Required task: Quote all of the data below exactly, please.

━━━━━━━━━━━━━━━━

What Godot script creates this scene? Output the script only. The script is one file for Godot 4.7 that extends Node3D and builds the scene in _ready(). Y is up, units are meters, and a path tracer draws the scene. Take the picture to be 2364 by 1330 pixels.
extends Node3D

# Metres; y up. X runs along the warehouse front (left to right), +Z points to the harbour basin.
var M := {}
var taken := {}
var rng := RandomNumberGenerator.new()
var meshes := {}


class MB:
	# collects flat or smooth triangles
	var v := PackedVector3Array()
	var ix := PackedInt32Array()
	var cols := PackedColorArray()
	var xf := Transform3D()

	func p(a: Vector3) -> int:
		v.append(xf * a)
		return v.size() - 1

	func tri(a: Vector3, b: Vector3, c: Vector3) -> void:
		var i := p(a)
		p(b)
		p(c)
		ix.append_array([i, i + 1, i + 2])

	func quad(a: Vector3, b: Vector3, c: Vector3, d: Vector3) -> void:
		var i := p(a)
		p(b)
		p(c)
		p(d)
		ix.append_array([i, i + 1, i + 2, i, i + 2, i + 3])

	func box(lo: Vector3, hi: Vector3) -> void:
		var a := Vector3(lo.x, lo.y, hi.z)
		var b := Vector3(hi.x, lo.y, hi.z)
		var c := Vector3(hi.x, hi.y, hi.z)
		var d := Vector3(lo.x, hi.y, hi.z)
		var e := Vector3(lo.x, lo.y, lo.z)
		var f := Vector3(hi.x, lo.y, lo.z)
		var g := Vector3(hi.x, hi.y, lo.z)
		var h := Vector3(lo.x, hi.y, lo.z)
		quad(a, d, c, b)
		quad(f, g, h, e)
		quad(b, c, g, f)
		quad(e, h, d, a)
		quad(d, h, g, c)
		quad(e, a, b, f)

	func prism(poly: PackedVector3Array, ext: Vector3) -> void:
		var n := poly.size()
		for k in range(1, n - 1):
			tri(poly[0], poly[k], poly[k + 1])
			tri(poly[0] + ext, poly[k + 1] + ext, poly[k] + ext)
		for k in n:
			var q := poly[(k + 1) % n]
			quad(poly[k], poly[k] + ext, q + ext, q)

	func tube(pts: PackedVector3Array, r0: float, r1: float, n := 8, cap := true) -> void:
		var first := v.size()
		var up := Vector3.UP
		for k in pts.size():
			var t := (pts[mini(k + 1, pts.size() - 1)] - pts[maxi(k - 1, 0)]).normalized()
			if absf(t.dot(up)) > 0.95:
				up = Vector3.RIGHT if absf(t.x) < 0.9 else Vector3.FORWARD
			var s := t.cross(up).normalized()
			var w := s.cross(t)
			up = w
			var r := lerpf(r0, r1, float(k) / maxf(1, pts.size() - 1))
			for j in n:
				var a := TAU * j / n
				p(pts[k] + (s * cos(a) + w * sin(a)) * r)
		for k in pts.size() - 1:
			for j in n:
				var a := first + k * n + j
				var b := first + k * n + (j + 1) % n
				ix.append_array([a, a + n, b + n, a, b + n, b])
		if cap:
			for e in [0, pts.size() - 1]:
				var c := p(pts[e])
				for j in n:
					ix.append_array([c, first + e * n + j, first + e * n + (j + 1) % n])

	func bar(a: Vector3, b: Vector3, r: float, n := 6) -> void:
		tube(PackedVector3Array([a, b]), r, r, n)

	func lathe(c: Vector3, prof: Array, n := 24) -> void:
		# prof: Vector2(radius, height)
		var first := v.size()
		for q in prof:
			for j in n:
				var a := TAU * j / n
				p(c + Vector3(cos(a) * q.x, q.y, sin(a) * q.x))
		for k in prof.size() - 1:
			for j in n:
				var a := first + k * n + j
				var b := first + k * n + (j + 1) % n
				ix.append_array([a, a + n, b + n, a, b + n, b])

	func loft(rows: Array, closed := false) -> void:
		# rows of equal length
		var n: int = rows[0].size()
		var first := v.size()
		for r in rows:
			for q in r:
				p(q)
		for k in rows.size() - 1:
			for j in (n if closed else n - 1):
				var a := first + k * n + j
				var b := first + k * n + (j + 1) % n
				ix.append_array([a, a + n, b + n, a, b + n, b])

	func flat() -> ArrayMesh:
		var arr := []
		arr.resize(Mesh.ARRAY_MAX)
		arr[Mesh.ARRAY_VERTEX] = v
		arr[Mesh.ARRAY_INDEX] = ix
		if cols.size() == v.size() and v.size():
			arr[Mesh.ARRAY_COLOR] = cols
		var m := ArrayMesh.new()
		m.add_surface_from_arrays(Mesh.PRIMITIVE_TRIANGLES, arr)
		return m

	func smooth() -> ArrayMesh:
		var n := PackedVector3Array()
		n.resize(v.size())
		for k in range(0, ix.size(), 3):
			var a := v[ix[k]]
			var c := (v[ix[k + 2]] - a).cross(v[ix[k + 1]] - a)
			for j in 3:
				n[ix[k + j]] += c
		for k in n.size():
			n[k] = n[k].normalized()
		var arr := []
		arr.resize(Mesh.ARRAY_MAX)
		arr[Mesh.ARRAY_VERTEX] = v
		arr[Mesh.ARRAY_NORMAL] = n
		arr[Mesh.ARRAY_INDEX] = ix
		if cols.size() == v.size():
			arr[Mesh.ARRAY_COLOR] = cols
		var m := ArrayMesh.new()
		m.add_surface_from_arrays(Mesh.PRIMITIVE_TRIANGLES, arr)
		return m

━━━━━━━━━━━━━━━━

Written reply:
What Godot script creates this scene? Output the script only. The script is one file for Godot 4.7 that extends Node3D and builds the scene in _ready(). Y is up, units are meters, and a path tracer draws the scene. Take the picture to be 2364 by 1330 pixels.
extends Node3D

# Metres; y up. X runs along the warehouse front (left to right), +Z points to the harbour basin.
var M := {}
var taken := {}
var rng := RandomNumberGenerator.new()
var meshes := {}


class MB:
	# collects flat or smooth triangles
	var v := PackedVector3Array()
	var ix := PackedInt32Array()
	var cols := PackedColorArray()
	var xf := Transform3D()

	func p(a: Vector3) -> int:
		v.append(xf * a)
		return v.size() - 1

	func tri(a: Vector3, b: Vector3, c: Vector3) -> void:
		var i := p(a)
		p(b)
		p(c)
		ix.append_array([i, i + 1, i + 2])

	func quad(a: Vector3, b: Vector3, c: Vector3, d: Vector3) -> void:
		var i := p(a)
		p(b)
		p(c)
		p(d)
		ix.append_array([i, i + 1, i + 2, i, i + 2, i + 3])

	func box(lo: Vector3, hi: Vector3) -> void:
		var a := Vector3(lo.x, lo.y, hi.z)
		var b := Vector3(hi.x, lo.y, hi.z)
		var c := Vector3(hi.x, hi.y, hi.z)
		var d := Vector3(lo.x, hi.y, hi.z)
		var e := Vector3(lo.x, lo.y, lo.z)
		var f := Vector3(hi.x, lo.y, lo.z)
		var g := Vector3(hi.x, hi.y, lo.z)
		var h := Vector3(lo.x, hi.y, lo.z)
		quad(a, d, c, b)
		quad(f, g, h, e)
		quad(b, c, g, f)
		quad(e, h, d, a)
		quad(d, h, g, c)
		quad(e, a, b, f)

	func prism(poly: PackedVector3Array, ext: Vector3) -> void:
		var n := poly.size()
		for k in range(1, n - 1):
			tri(poly[0], poly[k], poly[k + 1])
			tri(poly[0] + ext, poly[k + 1] + ext, poly[k] + ext)
		for k in n:
			var q := poly[(k + 1) % n]
			quad(poly[k], poly[k] + ext, q + ext, q)

	func tube(pts: PackedVector3Array, r0: float, r1: float, n := 8, cap := true) -> void:
		var first := v.size()
		var up := Vector3.UP
		for k in pts.size():
			var t := (pts[mini(k + 1, pts.size() - 1)] - pts[maxi(k - 1, 0)]).normalized()
			if absf(t.dot(up)) > 0.95:
				up = Vector3.RIGHT if absf(t.x) < 0.9 else Vector3.FORWARD
			var s := t.cross(up).normalized()
			var w := s.cross(t)
			up = w
			var r := lerpf(r0, r1, float(k) / maxf(1, pts.size() - 1))
			for j in n:
				var a := TAU * j / n
				p(pts[k] + (s * cos(a) + w * sin(a)) * r)
		for k in pts.size() - 1:
			for j in n:
				var a := first + k * n + j
				var b := first + k * n + (j + 1) % n
				ix.append_array([a, a + n, b + n, a, b + n, b])
		if cap:
			for e in [0, pts.size() - 1]:
				var c := p(pts[e])
				for j in n:
					ix.append_array([c, first + e * n + j, first + e * n + (j + 1) % n])

	func bar(a: Vector3, b: Vector3, r: float, n := 6) -> void:
		tube(PackedVector3Array([a, b]), r, r, n)

	func lathe(c: Vector3, prof: Array, n := 24) -> void:
		# prof: Vector2(radius, height)
		var first := v.size()
		for q in prof:
			for j in n:
				var a := TAU * j / n
				p(c + Vector3(cos(a) * q.x, q.y, sin(a) * q.x))
		for k in prof.size() - 1:
			for j in n:
				var a := first + k * n + j
				var b := first + k * n + (j + 1) % n
				ix.append_array([a, a + n, b + n, a, b + n, b])

	func loft(rows: Array, closed := false) -> void:
		# rows of equal length
		var n: int = rows[0].size()
		var first := v.size()
		for r in rows:
			for q in r:
				p(q)
		for k in rows.size() - 1:
			for j in (n if closed else n - 1):
				var a := first + k * n + j
				var b := first + k * n + (j + 1) % n
				ix.append_array([a, a + n, b + n, a, b + n, b])

	func flat() -> ArrayMesh:
		var arr := []
		arr.resize(Mesh.ARRAY_MAX)
		arr[Mesh.ARRAY_VERTEX] = v
		arr[Mesh.ARRAY_INDEX] = ix
		if cols.size() == v.size() and v.size():
			arr[Mesh.ARRAY_COLOR] = cols
		var m := ArrayMesh.new()
		m.add_surface_from_arrays(Mesh.PRIMITIVE_TRIANGLES, arr)
		return m

	func smooth() -> ArrayMesh:
		var n := PackedVector3Array()
		n.resize(v.size())
		for k in range(0, ix.size(), 3):
			var a := v[ix[k]]
			var c := (v[ix[k + 2]] - a).cross(v[ix[k + 1]] - a)
			for j in 3:
				n[ix[k + j]] += c
		for k in n.size():
			n[k] = n[k].normalized()
		var arr := []
		arr.resize(Mesh.ARRAY_MAX)
		arr[Mesh.ARRAY_VERTEX] = v
		arr[Mesh.ARRAY_NORMAL] = n
		arr[Mesh.ARRAY_INDEX] = ix
		if cols.size() == v.size():
			arr[Mesh.ARRAY_COLOR] = cols
		var m := ArrayMesh.new()
		m.add_surface_from_arrays(Mesh.PRIMITIVE_TRIANGLES, arr)
		return m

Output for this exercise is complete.